THE TASK ▸
Transcribe all of the data exactly. Omit the pictures.

○ ○ ○ ○

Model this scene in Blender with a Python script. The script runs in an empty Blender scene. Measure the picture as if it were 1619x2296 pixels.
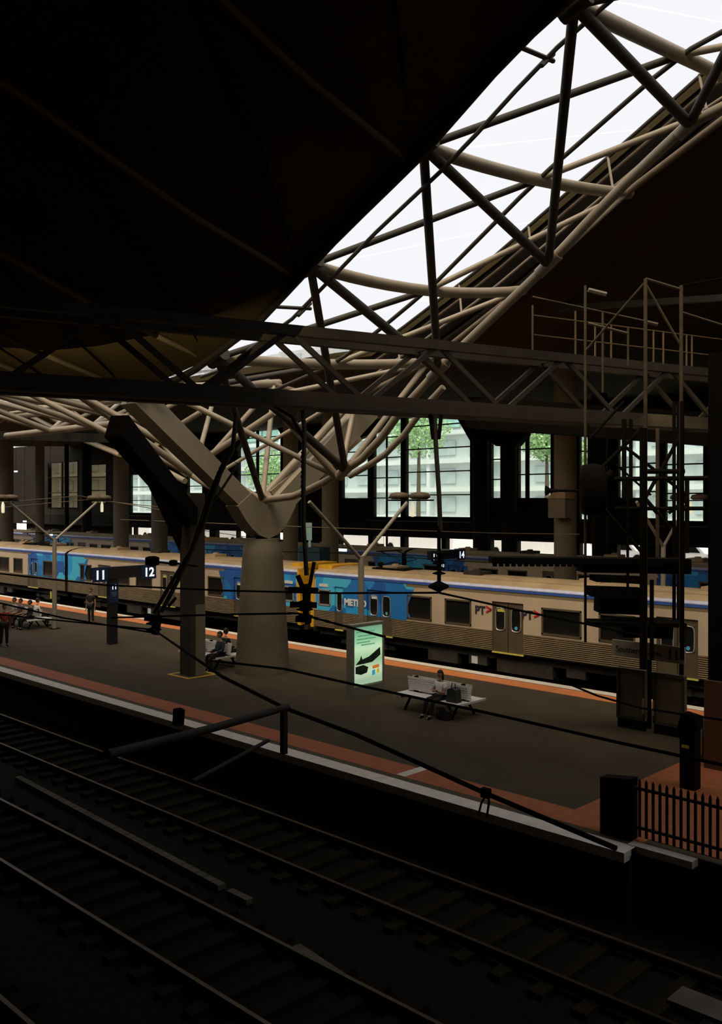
import bpy, bmesh, math, random
from mathutils import Vector, Matrix
random.seed(7)
S = bpy.context.scene
COL = S.collection

# ---------------------------------------------------------------- camera
# world: X along the tracks (towards the viewer's right), Y across the tracks, z = 0 on the platforms
F = 2060.0; CX = 810.0; HY = 1125.0; CAMZ = 5.9
YAW = math.radians(45.7)
FWD = Vector((-math.cos(YAW), math.sin(YAW), 0)); RGT = Vector((math.sin(YAW), math.cos(YAW), 0))
cam_d = bpy.data.cameras.new('camera'); cam = bpy.data.objects.new('camera', cam_d); COL.objects.link(cam)
cam.location = (0, 0, CAMZ)
cam.rotation_euler = (math.radians(90), 0, math.radians(90 - 45.7))
cam_d.sensor_fit = 'VERTICAL'; cam_d.sensor_height = 36.0; cam_d.lens = F / 2296 * 36.0
cam_d.shift_x = 0; cam_d.shift_y = -(1148 - HY) / 2296.0
cam_d.clip_start = 0.1; cam_d.clip_end = 1000
S.camera = cam
# ---------------------------------------------------------------- world, sun, lights, exposure
W = bpy.data.worlds.new('overcast_sky'); S.world = W; W.use_nodes = True
bgn = W.node_tree.nodes['Background']
bgn.inputs[0].default_value = (0.965, 0.97, 0.99, 1); bgn.inputs[1].default_value = 1.5
sd = bpy.data.lights.new('sun', 'SUN'); sd.energy = 4.0; sd.angle = math.radians(35); sd.color = (1, .84, .58)
sun = bpy.data.objects.new('sun', sd); COL.objects.link(sun)
sun.rotation_euler = Vector((-.22, .50, -1.0)).to_track_quat('-Z', 'Y').to_euler()
def area(name, loc, sx, sy, power, color=(1, .78, .48), target=None):
    d = bpy.data.lights.new(name, 'AREA'); d.shape = 'RECTANGLE'; d.size = sx; d.size_y = sy
    d.energy = power; d.color = color
    o = bpy.data.objects.new(name, d); COL.objects.link(o); o.location = loc
    if target is not None:
        o.rotation_euler = (Vector(target) - Vector(loc)).to_track_quat('-Z', 'Y').to_euler()
    return o
area('hall_fill', (-26, 12, 9.6), 30, 2, 90, target=(-30, 30, 0))  # unseen fill light added to raise the hall's ambient level
area('train_fill', (-26, 25.6, 8.8), 50, 1.2, 340, color=(1, .74, .43), target=(-26, 29.6, 0))  # added fill strip without a fitting, brightens the train's side and roof
area('rear_hall_fill', (-38, 33, 10.5), 40, 2, 70, target=(-38, 36, 0))  # another added fill, lifts the hall behind the near train
S.view_settings.view_transform = 'Standard'; S.view_settings.look = 'None'
S.view_settings.exposure = 0.0; S.view_settings.gamma = 1.0; S.view_settings.use_curve_mapping = False

# ---------------------------------------------------------------- helpers
def P(px, py, Y=None, z=None, t=None):
    r = (px - CX) / F; u = (HY - py) / F
    if Y is not None: t = Y / (FWD.y + RGT.y * r)
    elif z is not None: t = (z - CAMZ) / u
    p = FWD * t + RGT * (r * t)
    return Vector((p.x, p.y, CAMZ + u * t))
def XP(px, Y): return P(px, HY, Y=Y).x

MATS = {}
def mat(name, col, rough=.7, metal=0., var=.15, scale=3., bump=0., spec=None, emit=None, es=1.):
    if name in MATS: return MATS[name]
    m = bpy.data.materials.new(name); m.use_nodes = True; nt = m.node_tree; n = nt.nodes; L = nt.links
    b = n['Principled BSDF']; b.inputs['Roughness'].default_value = rough; b.inputs['Metallic'].default_value = metal
    if spec is not None: b.inputs['Specular IOR Level'].default_value = spec
    tc = n.new('ShaderNodeTexCoord'); nz = n.new('ShaderNodeTexNoise'); nz.inputs['Scale'].default_value = scale
    nz.inputs['Detail'].default_value = 6
    L.new(tc.outputs['Object'], nz.inputs['Vector'])
    cr = n.new('ShaderNodeValToRGB'); e = cr.color_ramp.elements
    e[0].position = .3; e[1].position = .7
    e[0].color = tuple(c * (1 - var) for c in col) + (1,); e[1].color = tuple(min(1, c * (1 + var)) for c in col) + (1,)
    L.new(nz.outputs['Fac'], cr.inputs['Fac']); L.new(cr.outputs['Color'], b.inputs['Base Color'])
    if bump:
        bp = n.new('ShaderNodeBump'); bp.inputs['Strength'].default_value = bump; bp.inputs['Distance'].default_value = .03
        n2 = n.new('ShaderNodeTexNoise'); n2.inputs['Scale'].default_value = scale * 8
        L.new(tc.outputs['Object'], n2.inputs['Vector']); L.new(n2.outputs['Fac'], bp.inputs['Height'])
        L.new(bp.outputs['Normal'], b.inputs['Normal'])
    if emit:
        b.inputs['Emission Color'].default_value = tuple(emit) + (1,); b.inputs['Emission Strength'].default_value = es
    MATS[name] = m; return m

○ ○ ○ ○

WRITTEN ANSWER ▸
Model this scene in Blender with a Python script. The script runs in an empty Blender scene. Measure the picture as if it were 1619x2296 pixels.
import bpy, bmesh, math, random
from mathutils import Vector, Matrix
random.seed(7)
S = bpy.context.scene
COL = S.collection

# ---------------------------------------------------------------- camera
# world: X along the tracks (towards the viewer's right), Y across the tracks, z = 0 on the platforms
F = 2060.0; CX = 810.0; HY = 1125.0; CAMZ = 5.9
YAW = math.radians(45.7)
FWD = Vector((-math.cos(YAW), math.sin(YAW), 0)); RGT = Vector((math.sin(YAW), math.cos(YAW), 0))
cam_d = bpy.data.cameras.new('camera'); cam = bpy.data.objects.new('camera', cam_d); COL.objects.link(cam)
cam.location = (0, 0, CAMZ)
cam.rotation_euler = (math.radians(90), 0, math.radians(90 - 45.7))
cam_d.sensor_fit = 'VERTICAL'; cam_d.sensor_height = 36.0; cam_d.lens = F / 2296 * 36.0
cam_d.shift_x = 0; cam_d.shift_y = -(1148 - HY) / 2296.0
cam_d.clip_start = 0.1; cam_d.clip_end = 1000
S.camera = cam
# ---------------------------------------------------------------- world, sun, lights, exposure
W = bpy.data.worlds.new('overcast_sky'); S.world = W; W.use_nodes = True
bgn = W.node_tree.nodes['Background']
bgn.inputs[0].default_value = (0.965, 0.97, 0.99, 1); bgn.inputs[1].default_value = 1.5
sd = bpy.data.lights.new('sun', 'SUN'); sd.energy = 4.0; sd.angle = math.radians(35); sd.color = (1, .84, .58)
sun = bpy.data.objects.new('sun', sd); COL.objects.link(sun)
sun.rotation_euler = Vector((-.22, .50, -1.0)).to_track_quat('-Z', 'Y').to_euler()
def area(name, loc, sx, sy, power, color=(1, .78, .48), target=None):
    d = bpy.data.lights.new(name, 'AREA'); d.shape = 'RECTANGLE'; d.size = sx; d.size_y = sy
    d.energy = power; d.color = color
    o = bpy.data.objects.new(name, d); COL.objects.link(o); o.location = loc
    if target is not None:
        o.rotation_euler = (Vector(target) - Vector(loc)).to_track_quat('-Z', 'Y').to_euler()
    return o
area('hall_fill', (-26, 12, 9.6), 30, 2, 90, target=(-30, 30, 0))  # unseen fill light added to raise the hall's ambient level
area('train_fill', (-26, 25.6, 8.8), 50, 1.2, 340, color=(1, .74, .43), target=(-26, 29.6, 0))  # added fill strip without a fitting, brightens the train's side and roof
area('rear_hall_fill', (-38, 33, 10.5), 40, 2, 70, target=(-38, 36, 0))  # another added fill, lifts the hall behind the near train
S.view_settings.view_transform = 'Standard'; S.view_settings.look = 'None'
S.view_settings.exposure = 0.0; S.view_settings.gamma = 1.0; S.view_settings.use_curve_mapping = False

# ---------------------------------------------------------------- helpers
def P(px, py, Y=None, z=None, t=None):
    r = (px - CX) / F; u = (HY - py) / F
    if Y is not None: t = Y / (FWD.y + RGT.y * r)
    elif z is not None: t = (z - CAMZ) / u
    p = FWD * t + RGT * (r * t)
    return Vector((p.x, p.y, CAMZ + u * t))
def XP(px, Y): return P(px, HY, Y=Y).x

MATS = {}
def mat(name, col, rough=.7, metal=0., var=.15, scale=3., bump=0., spec=None, emit=None, es=1.):
    if name in MATS: return MATS[name]
    m = bpy.data.materials.new(name); m.use_nodes = True; nt = m.node_tree; n = nt.nodes; L = nt.links
    b = n['Principled BSDF']; b.inputs['Roughness'].default_value = rough; b.inputs['Metallic'].default_value = metal
    if spec is not None: b.inputs['Specular IOR Level'].default_value = spec
    tc = n.new('ShaderNodeTexCoord'); nz = n.new('ShaderNodeTexNoise'); nz.inputs['Scale'].default_value = scale
    nz.inputs['Detail'].default_value = 6
    L.new(tc.outputs['Object'], nz.inputs['Vector'])
    cr = n.new('ShaderNodeValToRGB'); e = cr.color_ramp.elements
    e[0].position = .3; e[1].position = .7
    e[0].color = tuple(c * (1 - var) for c in col) + (1,); e[1].color = tuple(min(1, c * (1 + var)) for c in col) + (1,)
    L.new(nz.outputs['Fac'], cr.inputs['Fac']); L.new(cr.outputs['Color'], b.inputs['Base Color'])
    if bump:
        bp = n.new('ShaderNodeBump'); bp.inputs['Strength'].default_value = bump; bp.inputs['Distance'].default_value = .03
        n2 = n.new('ShaderNodeTexNoise'); n2.inputs['Scale'].default_value = scale * 8
        L.new(tc.outputs['Object'], n2.inputs['Vector']); L.new(n2.outputs['Fac'], bp.inputs['Height'])
        L.new(bp.outputs['Normal'], b.inputs['Normal'])
    if emit:
        b.inputs['Emission Color'].default_value = tuple(emit) + (1,); b.inputs['Emission Strength'].default_value = es
    MATS[name] = m; return m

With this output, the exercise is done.